* Work to do
Each line of the data that includes the string "background" is to be copied out.

* Provided data
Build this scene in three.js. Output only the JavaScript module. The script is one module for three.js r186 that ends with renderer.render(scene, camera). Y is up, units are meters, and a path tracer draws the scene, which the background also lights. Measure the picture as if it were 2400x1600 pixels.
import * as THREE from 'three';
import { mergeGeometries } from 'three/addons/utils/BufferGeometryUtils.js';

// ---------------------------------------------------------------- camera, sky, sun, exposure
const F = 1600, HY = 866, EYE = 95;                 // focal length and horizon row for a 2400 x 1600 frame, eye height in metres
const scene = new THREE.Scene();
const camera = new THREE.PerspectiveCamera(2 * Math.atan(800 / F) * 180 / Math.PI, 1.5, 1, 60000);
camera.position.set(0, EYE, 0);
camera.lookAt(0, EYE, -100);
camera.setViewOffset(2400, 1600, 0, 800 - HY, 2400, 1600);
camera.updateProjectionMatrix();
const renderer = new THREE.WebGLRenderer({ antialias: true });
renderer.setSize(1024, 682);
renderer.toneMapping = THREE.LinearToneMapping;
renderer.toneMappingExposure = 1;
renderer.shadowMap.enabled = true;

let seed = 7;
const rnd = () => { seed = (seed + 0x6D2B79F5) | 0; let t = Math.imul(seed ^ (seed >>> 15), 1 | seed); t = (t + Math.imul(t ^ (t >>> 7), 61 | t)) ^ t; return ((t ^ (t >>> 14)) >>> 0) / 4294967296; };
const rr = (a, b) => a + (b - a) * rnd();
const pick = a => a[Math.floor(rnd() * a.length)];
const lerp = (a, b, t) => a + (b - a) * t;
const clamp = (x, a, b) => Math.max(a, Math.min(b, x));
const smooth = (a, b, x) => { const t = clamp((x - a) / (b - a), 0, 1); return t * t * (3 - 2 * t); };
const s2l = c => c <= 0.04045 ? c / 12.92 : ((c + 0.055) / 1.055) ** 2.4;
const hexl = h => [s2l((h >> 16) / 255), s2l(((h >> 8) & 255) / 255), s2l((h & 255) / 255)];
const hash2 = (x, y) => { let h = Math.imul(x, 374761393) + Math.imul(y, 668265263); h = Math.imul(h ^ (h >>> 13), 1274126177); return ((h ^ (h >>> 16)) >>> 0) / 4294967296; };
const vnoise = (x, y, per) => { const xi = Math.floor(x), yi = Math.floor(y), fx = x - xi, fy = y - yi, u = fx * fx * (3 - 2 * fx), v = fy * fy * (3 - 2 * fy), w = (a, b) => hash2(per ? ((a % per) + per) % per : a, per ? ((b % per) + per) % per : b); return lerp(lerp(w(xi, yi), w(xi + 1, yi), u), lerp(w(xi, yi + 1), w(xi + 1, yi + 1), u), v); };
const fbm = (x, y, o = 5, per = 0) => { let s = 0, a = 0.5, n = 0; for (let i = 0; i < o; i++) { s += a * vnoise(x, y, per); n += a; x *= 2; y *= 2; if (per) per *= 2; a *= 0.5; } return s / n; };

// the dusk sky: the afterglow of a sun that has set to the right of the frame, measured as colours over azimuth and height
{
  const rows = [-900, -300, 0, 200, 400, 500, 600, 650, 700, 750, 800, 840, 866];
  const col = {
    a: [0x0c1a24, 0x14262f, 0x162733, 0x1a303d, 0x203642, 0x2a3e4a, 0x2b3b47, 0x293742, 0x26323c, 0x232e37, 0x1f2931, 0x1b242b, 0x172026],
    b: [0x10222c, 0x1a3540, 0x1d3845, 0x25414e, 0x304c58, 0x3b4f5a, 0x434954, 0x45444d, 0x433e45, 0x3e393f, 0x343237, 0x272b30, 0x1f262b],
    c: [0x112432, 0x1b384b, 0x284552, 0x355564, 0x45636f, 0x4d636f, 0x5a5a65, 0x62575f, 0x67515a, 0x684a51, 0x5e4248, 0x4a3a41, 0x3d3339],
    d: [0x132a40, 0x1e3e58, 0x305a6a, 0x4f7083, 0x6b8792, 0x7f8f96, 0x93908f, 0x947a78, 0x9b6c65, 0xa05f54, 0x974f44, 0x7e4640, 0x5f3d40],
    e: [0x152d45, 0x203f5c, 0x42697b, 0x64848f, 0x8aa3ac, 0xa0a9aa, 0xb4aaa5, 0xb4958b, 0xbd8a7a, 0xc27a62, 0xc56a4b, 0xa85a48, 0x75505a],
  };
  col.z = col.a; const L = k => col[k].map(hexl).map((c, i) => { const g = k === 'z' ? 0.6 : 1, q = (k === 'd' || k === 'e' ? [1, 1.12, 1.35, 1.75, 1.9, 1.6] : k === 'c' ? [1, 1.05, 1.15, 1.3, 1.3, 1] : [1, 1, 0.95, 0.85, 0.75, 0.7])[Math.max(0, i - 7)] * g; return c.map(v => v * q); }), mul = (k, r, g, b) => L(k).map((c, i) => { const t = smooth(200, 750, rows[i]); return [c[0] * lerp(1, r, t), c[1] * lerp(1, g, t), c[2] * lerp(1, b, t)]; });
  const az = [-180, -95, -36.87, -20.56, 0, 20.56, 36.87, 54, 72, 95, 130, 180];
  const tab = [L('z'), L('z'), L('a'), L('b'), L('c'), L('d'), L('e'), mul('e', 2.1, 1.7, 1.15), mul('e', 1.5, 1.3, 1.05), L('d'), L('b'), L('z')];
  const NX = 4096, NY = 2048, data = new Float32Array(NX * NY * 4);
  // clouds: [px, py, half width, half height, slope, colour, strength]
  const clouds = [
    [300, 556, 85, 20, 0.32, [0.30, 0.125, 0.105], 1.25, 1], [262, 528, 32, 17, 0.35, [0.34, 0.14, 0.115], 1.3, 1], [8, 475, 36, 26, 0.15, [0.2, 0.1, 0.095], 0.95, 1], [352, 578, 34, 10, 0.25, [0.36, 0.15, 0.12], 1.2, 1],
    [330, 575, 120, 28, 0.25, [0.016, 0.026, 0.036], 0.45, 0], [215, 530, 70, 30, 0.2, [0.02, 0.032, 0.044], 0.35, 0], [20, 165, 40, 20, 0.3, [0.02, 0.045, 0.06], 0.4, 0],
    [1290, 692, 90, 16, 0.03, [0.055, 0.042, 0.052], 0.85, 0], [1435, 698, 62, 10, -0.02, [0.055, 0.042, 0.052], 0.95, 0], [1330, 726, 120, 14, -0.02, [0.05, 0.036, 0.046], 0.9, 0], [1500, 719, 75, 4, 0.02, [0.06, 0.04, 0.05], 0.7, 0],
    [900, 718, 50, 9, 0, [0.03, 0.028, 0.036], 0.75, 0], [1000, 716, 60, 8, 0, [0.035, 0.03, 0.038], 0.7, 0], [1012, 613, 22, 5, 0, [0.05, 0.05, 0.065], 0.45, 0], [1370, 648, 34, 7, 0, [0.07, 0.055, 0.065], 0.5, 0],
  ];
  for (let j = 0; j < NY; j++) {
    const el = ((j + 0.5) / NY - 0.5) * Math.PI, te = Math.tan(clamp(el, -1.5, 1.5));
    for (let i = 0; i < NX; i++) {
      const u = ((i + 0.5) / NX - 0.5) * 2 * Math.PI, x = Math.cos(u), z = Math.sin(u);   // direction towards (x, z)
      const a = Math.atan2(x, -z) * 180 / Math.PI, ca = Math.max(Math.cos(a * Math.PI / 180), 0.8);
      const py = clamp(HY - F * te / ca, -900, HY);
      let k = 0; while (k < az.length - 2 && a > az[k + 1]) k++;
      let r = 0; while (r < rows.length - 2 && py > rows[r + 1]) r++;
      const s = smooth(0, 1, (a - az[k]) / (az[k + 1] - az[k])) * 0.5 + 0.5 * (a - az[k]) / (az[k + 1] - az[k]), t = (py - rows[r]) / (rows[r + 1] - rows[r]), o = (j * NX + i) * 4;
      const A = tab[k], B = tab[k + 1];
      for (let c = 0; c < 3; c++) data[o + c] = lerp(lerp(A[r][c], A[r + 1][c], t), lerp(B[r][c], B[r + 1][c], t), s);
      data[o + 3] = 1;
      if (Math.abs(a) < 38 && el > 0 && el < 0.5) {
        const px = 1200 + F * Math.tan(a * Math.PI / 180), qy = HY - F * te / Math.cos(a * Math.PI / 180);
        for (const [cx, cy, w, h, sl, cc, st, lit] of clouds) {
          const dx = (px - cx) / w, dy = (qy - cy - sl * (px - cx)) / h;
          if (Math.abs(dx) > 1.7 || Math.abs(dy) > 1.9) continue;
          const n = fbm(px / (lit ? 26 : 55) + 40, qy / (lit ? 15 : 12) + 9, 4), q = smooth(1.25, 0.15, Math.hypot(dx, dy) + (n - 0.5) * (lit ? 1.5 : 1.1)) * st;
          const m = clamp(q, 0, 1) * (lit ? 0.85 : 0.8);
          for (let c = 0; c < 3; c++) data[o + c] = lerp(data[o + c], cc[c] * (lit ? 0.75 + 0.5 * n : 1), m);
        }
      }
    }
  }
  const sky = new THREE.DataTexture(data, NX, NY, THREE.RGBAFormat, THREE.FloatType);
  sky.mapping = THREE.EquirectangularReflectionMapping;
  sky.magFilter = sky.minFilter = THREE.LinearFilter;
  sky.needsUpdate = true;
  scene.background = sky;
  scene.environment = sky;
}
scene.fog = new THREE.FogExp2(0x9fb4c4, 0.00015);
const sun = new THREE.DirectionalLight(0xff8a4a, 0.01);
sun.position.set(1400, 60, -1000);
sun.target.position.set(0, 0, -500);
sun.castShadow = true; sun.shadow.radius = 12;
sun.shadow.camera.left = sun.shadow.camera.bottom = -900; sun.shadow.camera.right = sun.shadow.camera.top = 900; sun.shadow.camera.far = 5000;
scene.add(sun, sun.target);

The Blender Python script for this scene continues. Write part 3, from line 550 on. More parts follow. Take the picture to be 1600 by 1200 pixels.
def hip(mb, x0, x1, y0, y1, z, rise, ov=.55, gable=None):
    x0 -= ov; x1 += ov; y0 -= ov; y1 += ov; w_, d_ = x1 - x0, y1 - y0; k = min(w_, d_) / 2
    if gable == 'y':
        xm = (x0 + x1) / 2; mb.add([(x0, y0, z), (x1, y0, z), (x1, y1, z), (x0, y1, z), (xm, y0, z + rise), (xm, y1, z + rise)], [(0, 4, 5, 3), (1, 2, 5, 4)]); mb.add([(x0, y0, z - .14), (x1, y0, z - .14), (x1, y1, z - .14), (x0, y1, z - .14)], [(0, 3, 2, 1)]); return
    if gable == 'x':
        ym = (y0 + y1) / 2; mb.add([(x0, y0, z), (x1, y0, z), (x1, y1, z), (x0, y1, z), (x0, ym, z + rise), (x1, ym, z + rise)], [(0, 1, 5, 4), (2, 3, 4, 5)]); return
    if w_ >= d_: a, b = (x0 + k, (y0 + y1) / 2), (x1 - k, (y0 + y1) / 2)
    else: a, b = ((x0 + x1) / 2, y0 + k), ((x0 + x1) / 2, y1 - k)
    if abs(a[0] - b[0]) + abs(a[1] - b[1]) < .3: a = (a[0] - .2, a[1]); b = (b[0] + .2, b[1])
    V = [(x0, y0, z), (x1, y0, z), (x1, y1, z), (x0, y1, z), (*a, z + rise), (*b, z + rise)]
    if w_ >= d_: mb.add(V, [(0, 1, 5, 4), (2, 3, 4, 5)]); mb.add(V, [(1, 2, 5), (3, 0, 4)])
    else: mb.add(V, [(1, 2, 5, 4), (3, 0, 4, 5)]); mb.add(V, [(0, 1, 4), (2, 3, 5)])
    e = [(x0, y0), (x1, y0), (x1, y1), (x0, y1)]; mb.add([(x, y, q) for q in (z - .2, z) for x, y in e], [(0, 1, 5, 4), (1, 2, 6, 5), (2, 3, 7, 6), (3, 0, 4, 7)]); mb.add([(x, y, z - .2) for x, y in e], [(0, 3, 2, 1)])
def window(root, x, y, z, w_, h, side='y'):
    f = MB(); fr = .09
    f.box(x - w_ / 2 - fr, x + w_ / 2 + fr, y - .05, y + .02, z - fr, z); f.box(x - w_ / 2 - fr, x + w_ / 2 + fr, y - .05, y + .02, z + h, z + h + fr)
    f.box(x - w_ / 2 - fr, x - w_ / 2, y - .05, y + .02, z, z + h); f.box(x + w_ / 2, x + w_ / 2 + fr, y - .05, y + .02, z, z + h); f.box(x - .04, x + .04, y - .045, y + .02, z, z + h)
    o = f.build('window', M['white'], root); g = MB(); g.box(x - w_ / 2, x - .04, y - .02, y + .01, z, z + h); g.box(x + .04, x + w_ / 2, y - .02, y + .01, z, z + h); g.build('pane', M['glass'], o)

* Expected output
Build this scene in three.js. Output only the JavaScript module. The script is one module for three.js r186 that ends with renderer.render(scene, camera). Y is up, units are meters, and a path tracer draws the scene, which the background also lights. Measure the picture as if it were 2400x1600 pixels.
  scene.background = sky;